This Fish Outlived Dinosaurs But Oil and Gas Drilling May Threaten Its Survival

Oil exploration is set to begin near the habitat of the critically endangered coelacanth, a type of fish that has survived over 400 million years

Coelacanth
Wikimedia Commons

In December 2000 while exploring the depths of Sodwana Bay, South Africa, scuba diver Pieter Venter came face-to-face with something no diver had ever seen alive before. At 320 feet, he and his colleagues encountered a coelacanth, an extremely rare type of fish that has existed for 400 million years—well before the time of the dinosaurs. The team recorded three fish in the area on that dive and in a later expedition, confirmed that a colony of these so-called “living fossils” lurked in deep water canyons in the bay. That colony of about 30 fish has more or less been left alone for the last two decades, but Tony Carnie at The Guardian reports that oil and gas drilling in the area may threaten the endangered species in the near future.

For decades, paleontologists knew about the human-sized coelacanth from the fossil record. It was believed the big fish went extinct 65 million years ago during the same event that put an end to dinosaurs. But in 1938, a fishing trawler working along the coast of South Africa alerted a local museum that they had found something strange in its nets. It turned out to be a living coelacanth. The creature was a sensation, proof that life is more resilient than we imagine and a reminder of how little we understand the oceans.

Last week, the Italian energy group Eni announced plans to drill in an exploration area known as Block ER236, a 250-mile long area just 25 miles south of Sodwano Bay, which is off the shore of iSimangaliso Wetland Park. In their environmental impact statement, the company says that it is unlikely that coelacanths live in the deep underwater canyons in the exploration area since the morphology is different than the shallower canyons they prefer in Sodwano. They also write that modeling shows no threat from oil spills.

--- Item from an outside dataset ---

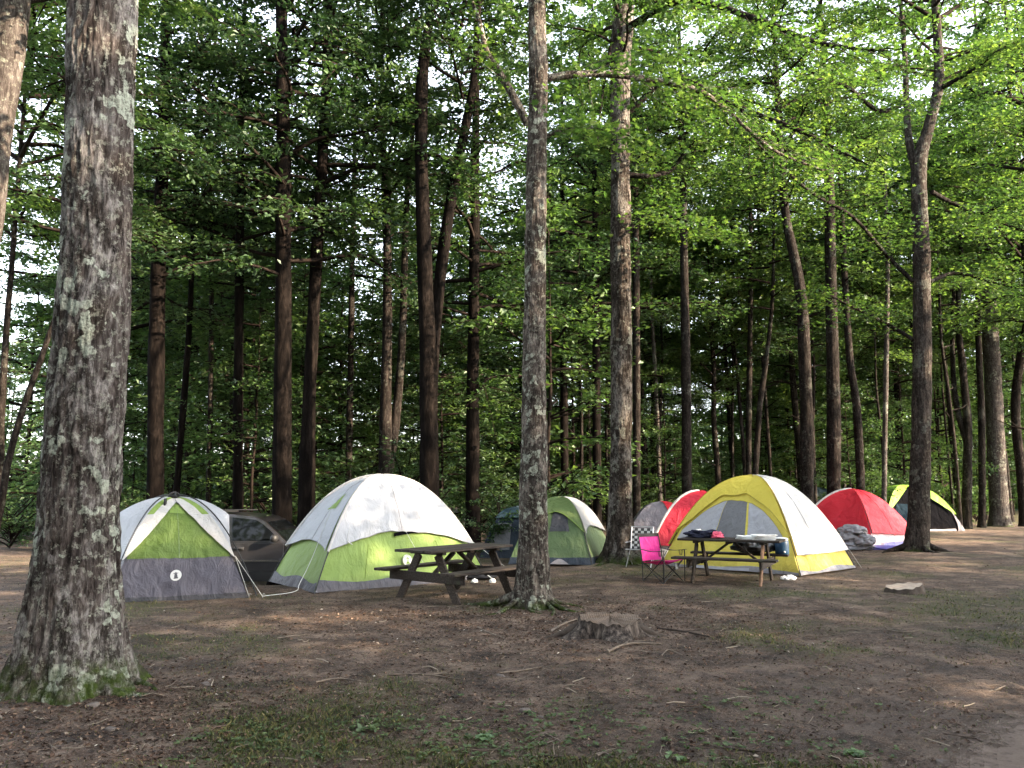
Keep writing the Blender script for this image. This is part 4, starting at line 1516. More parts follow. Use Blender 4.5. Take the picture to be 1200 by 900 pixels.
# ------------------------------------------------------------------ tents
class Dome:
    def __init__(s, corners, h, n=2.1, apex=None, sag=.05, seed=0, wr=.022):
        """corners: 4 xy points, anticlockwise seen from above: 0 front-left,1 front-right,2 back-right,3 back-left"""
        s.c = [Vector((p[0], p[1], 0)) for p in corners]
        s.o = (s.c[0] + s.c[1] + s.c[2] + s.c[3]) / 4
        s.l = [np.array((p - s.o)[:2]) for p in s.c]
        s.h, s.n, s.sag, s.seed, s.wr = h, n, sag, seed, wr
        s.z = max(ghs(p.x, p.y) for p in s.c) - .01

    def at(s, panel, v, u, off=0.0, q_only=False):
        """v 0 foot..1 top, u -1..1 across"""
        v = np.asarray(v, float)
        u = np.asarray(u, float)
        v, u = np.broadcast_arrays(v, u)
        q = np.cos(v * PI / 2)
        z = s.h * (1 - q ** s.n)
        A = s.l[panel]
        B = s.l[(panel + 1) % 4]
        w = (u[..., None] + 1) / 2
        P = (A * (1 - w) + B * w) * q[..., None]
        out = (A + B) / np.linalg.norm(A + B)
        sg = -s.sag * (1 - u ** 2) * np.sin(np.clip(v, 0, 1) * PI) ** .8
        nz = fbm(np.stack([P[..., 0] * 1.6 + panel * 7, P[..., 1] * 1.6, z * 1.1], -1), s.seed + 5, 3)
        cr = fbm(np.stack([P[..., 0] * 5 + P[..., 1] * 3 + panel * 5, P[..., 1] * 5 + z * 2, z * 2.2], -1), s.seed + 25, 3)
        rad_wr = (1 - u ** 4) * s.wr * (nz * 1.3 + .42 * (1 - 2.2 * np.abs(cr)))
        # tension folds running out of the corners
        fold = s.wr * .55 * np.sin((np.arctan2(v + .04, 1.02 - np.abs(u))) * 26 + nz * 2) * np.exp(-((1 - np.abs(u)) ** 2 + (v * 1.2) ** 2) * 6) * (1 - np.abs(u) ** 6)
        e = sg + rad_wr + fold
        sl = np.clip(v, 0, 1) * PI / 2 * .85 + .3
        nx = np.cos(sl)
        nz_ = np.sin(sl)
        d = e + off
        X_ = P[..., 0] + out[0] * nx * d
        Y_ = P[..., 1] + out[1] * nx * d
        # push pole edges outwards along the diagonal for offset layers
        if off:
            dd = P / (np.linalg.norm(P, axis=-1, keepdims=True) + 1e-6)
            k = np.abs(u) ** 8 * off * .5
            X_ = X_ + dd[..., 0] * k
            Y_ = Y_ + dd[..., 1] * k
        return np.stack([X_, Y_, z + nz_ * d], -1)

    def patch(s, acc, panel, u0, u1, v0, v1, nu=44, nv=40, off=0.0, mat=0, flip=False, thick=.004):
        uu = np.linspace(u0, u1, nu)
        f0 = v0(uu) if callable(v0) else np.full(nu, float(v0))
        f1 = v1(uu) if callable(v1) else np.full(nu, float(v1))
        t = np.linspace(0, 1, nv)
        V_ = f0[None] * (1 - t[:, None]) + f1[None] * t[:, None]
        U_ = np.broadcast_to(uu[None], V_.shape)
        P = s.at(panel, V_, U_, off)
        i = np.arange(nv - 1)[:, None]
        j = np.arange(nu - 1)[None]
        f = np.stack([i * nu + j, i * nu + j + 1, (i + 1) * nu + j + 1, (i + 1) * nu + j], -1).reshape(-1, 4)
        acc.add(P.reshape(-1, 3), f, mat)

    def edge(s, acc, panel, v0, v1, r, off=.02, mat=0, n=30):
        v = np.linspace(v0, v1, n)
        P = s.at(panel, v, -np.ones(n), off)
        tube(acc, P, [r, r], 6, None, mat)

    def hem(s, panel, vf, off, r=.007, u0=-1, u1=1, mat=None, name='hem'):
        u = np.linspace(u0, u1, 40)
        v = vf(u) if callable(vf) else np.full(40, float(vf))
        acc = Acc()
        tube(acc, s.at(panel, v, u, off), [r, r], 5)
        obj(name, acc, mat or M['hem'], s.t)

    def seam(s, panel, u, v0, v1, off, r=.005, mat=None):
        v = np.linspace(v0, v1, 30)
        acc = Acc()
        tube(acc, s.at(panel, v, np.full(30, float(u)), off), [r, r], 5)
        obj('seam', acc, mat or M['hem'], s.t)

    def new(s, name, label, group=None):
        s.t = thing(name, label, 'tent', (s.o.x, s.o.y, s.z), group=group)
        return s.t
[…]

But conservationists disagree. Andrew Venter, head of the South Africa group Wildtrust, tells The Guardian’s Carnie that an oil spill in the area could be a disaster. “The Deepwater Horizon oil spill in the Gulf of Mexico in 2010 decimated fish populations – so if we had an oil spill off iSimangaliso it is very likely it could wipe out these coelacanths.”

South African ichthyologist and author Mike Bruton agrees that drilling in the area threatens the fish, and that anything that could interfere with their ability to absorb oxygen could harm them. “The risk needs to be carefully evaluated before this commercial venture has progressed too far and it is too late,” he said. “Oil spills do not respect the boundaries of marine protected areas.”

John Platt at Scientific American reports that this isn’t the only threat to coelacanths. The West Indian Ocean population, which includes fish along the coast of Africa and in the Comoros, is estimated to be between 230 and 650 fish. In the last couple decades, deep water fishing trawlers along the coast have pulled up many coelaconths, revealing new populations but also reducing their numbers. There are more specific threats as well. Tanzania is expected to begin construction of the industrial Mwambani Port Project soon in the Tanga Coelacanth Marine Park, which is expected to disrupt the habitat of the rare coelacanths that live there.

Keeping coelacanths around, however, is important. These strange and little understood creatures are a link to nearly half-billion years of evolutionary history and there’s a lot they can teach us about primitive fish. They have weird fleshy fins that they move in a walking motion, a partial vestigial lung inside their chest and a unique hinged jaw that allows them to open very, very wide. They live to be 100 years old and give birth to live young. They also have a special rostral organ in their nose that allows them to sense electrical currents. And they do all that with a tiny, tiny brain that fills less than 2 percent of their head.

Somehow all of that came together to produce the ultimate, albeit odd, survivor. But the big takeaway is this: if a fish in the deep sea can survive 400 million years of comets, volcanic eruptions and everything else history has thrown at it but can’t survive a couple hundred years of industrialized humanity, there’s little hope for the millions of other species on the planet, including us.